# WRITTEN REQUEST
Pull each line containing "picture" out of the data and copy it.

# SUPPLIED RECORDS
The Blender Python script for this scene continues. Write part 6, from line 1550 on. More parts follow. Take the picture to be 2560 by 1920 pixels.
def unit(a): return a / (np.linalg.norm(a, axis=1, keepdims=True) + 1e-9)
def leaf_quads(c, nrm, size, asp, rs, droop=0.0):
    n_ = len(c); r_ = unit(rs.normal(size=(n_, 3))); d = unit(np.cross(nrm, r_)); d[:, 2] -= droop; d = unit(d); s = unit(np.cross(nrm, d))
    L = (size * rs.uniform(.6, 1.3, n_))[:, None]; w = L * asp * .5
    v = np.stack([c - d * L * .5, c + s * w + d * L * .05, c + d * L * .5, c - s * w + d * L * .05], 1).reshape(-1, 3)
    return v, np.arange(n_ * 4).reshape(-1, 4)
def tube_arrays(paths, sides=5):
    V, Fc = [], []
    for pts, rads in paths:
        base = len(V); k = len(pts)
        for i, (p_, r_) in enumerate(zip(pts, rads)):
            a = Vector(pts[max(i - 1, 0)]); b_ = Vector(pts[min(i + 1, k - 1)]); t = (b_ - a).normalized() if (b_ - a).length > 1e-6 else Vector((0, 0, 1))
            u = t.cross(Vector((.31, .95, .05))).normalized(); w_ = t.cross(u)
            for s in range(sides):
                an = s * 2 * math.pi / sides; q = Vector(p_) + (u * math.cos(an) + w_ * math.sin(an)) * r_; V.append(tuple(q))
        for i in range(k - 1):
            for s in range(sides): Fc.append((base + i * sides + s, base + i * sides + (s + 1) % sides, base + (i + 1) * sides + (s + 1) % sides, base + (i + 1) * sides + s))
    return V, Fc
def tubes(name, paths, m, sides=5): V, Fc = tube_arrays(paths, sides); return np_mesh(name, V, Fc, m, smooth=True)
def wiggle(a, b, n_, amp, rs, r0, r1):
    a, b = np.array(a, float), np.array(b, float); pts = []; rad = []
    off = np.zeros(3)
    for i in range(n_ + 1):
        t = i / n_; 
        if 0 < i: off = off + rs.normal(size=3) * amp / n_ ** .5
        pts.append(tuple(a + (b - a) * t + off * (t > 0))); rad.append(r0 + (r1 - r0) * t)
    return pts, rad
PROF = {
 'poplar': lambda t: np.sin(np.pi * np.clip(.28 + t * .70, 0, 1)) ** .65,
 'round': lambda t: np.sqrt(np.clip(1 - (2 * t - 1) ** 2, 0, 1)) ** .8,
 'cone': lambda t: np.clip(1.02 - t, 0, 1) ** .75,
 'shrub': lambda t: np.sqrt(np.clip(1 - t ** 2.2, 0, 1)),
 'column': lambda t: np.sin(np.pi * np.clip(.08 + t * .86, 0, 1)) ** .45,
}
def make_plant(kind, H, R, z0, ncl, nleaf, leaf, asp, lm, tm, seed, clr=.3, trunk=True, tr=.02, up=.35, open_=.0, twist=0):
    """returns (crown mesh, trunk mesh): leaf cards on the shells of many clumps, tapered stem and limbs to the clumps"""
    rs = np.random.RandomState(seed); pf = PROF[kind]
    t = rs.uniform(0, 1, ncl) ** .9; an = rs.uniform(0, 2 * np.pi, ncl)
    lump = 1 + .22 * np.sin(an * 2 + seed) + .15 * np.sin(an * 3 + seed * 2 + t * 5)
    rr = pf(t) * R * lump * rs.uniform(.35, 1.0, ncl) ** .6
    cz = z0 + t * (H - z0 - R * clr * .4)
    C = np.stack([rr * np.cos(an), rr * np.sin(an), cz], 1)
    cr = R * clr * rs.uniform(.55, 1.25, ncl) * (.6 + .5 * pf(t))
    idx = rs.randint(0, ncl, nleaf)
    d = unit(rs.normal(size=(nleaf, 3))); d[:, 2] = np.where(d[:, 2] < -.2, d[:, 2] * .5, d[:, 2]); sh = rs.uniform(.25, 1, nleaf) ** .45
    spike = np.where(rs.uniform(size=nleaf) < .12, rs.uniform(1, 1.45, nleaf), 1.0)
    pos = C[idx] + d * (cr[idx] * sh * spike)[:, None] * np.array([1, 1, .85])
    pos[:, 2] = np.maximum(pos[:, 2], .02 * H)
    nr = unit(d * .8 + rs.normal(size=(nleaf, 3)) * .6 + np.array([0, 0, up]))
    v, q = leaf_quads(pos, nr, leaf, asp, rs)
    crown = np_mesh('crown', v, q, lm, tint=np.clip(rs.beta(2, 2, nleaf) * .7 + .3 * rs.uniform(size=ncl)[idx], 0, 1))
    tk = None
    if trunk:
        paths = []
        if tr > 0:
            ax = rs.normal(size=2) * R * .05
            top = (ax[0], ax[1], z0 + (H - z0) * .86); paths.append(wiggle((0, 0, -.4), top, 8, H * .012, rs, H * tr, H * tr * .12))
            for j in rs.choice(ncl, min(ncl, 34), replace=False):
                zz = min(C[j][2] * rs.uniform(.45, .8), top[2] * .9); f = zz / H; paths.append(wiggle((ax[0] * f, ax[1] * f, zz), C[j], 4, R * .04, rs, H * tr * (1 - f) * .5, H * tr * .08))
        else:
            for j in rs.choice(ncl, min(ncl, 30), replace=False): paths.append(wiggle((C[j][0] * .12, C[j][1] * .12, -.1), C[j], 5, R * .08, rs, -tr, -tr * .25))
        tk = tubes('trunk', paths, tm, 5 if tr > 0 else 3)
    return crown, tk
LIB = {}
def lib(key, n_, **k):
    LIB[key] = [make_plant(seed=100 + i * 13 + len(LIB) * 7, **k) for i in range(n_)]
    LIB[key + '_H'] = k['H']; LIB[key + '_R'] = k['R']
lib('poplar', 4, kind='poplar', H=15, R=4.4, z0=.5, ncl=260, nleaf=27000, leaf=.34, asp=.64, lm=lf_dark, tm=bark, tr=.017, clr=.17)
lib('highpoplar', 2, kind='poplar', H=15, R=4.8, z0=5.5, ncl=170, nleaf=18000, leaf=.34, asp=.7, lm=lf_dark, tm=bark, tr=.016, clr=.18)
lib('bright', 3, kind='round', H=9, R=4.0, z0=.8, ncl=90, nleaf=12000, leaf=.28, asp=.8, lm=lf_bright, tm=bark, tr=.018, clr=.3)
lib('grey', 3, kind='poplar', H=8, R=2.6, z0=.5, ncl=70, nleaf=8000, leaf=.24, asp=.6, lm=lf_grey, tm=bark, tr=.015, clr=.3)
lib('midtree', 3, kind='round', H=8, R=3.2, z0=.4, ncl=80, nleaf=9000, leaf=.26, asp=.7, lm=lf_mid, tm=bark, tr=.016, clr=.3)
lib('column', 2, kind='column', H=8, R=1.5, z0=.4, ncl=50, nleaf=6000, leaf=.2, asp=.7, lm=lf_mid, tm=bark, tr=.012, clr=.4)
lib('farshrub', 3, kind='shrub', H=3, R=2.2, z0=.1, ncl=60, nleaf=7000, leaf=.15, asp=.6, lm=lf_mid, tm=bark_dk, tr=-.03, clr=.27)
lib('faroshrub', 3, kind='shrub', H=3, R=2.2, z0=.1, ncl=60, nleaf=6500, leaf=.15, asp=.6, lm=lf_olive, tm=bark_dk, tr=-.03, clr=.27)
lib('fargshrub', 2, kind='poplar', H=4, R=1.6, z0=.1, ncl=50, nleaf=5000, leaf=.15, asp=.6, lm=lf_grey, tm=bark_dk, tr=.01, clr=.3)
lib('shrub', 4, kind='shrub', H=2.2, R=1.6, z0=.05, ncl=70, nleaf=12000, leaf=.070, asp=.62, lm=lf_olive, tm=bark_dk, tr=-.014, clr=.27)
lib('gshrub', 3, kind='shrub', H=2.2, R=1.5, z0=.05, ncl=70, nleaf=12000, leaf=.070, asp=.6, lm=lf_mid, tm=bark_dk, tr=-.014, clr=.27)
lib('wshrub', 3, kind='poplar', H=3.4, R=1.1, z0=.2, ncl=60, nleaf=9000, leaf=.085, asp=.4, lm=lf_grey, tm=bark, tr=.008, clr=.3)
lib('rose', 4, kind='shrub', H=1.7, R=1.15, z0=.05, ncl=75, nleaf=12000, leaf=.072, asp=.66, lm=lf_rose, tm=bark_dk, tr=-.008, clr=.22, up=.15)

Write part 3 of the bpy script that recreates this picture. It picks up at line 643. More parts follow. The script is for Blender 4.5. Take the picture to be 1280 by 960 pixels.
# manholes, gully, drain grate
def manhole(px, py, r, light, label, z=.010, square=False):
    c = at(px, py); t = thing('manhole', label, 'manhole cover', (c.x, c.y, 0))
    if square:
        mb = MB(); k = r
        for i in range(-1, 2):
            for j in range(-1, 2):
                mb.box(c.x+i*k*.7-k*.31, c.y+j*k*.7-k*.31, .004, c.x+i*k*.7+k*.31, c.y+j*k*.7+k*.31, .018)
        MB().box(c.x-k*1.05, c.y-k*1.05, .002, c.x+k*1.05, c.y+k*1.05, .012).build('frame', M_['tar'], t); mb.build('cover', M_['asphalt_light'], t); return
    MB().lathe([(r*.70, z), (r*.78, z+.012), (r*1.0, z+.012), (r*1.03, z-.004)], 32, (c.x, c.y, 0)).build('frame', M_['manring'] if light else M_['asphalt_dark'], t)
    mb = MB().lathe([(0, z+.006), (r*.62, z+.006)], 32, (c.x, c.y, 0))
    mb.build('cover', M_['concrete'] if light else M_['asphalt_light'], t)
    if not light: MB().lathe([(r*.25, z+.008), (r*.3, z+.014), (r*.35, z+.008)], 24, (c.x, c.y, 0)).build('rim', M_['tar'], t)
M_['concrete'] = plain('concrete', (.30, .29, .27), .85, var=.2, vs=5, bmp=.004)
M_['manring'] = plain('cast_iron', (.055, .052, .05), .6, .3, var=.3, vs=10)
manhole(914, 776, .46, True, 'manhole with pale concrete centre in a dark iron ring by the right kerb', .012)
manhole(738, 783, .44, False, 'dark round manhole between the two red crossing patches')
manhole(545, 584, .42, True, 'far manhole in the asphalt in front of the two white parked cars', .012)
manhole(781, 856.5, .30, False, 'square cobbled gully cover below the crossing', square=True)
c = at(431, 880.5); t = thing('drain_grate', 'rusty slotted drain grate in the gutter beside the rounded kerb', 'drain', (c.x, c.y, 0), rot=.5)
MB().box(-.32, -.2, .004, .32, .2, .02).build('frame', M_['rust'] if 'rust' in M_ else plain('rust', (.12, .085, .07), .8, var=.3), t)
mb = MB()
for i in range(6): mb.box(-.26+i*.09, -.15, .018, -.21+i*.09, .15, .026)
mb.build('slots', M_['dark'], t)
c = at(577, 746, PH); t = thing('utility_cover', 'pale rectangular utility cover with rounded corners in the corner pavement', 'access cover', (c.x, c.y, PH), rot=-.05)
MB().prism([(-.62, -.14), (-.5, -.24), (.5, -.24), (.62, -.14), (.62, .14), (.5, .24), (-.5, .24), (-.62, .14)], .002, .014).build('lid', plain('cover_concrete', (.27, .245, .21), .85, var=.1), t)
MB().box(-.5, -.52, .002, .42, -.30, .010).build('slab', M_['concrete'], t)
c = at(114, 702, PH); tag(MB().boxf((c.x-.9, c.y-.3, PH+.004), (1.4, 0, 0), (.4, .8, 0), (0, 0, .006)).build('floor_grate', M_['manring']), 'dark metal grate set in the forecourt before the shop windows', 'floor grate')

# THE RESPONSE
The Blender Python script for this scene continues. Write part 6, from line 1550 on. More parts follow. Take the picture to be 2560 by 1920 pixels.
Write part 3 of the bpy script that recreates this picture. It picks up at line 643. More parts follow. The script is for Blender 4.5. Take the picture to be 1280 by 960 pixels.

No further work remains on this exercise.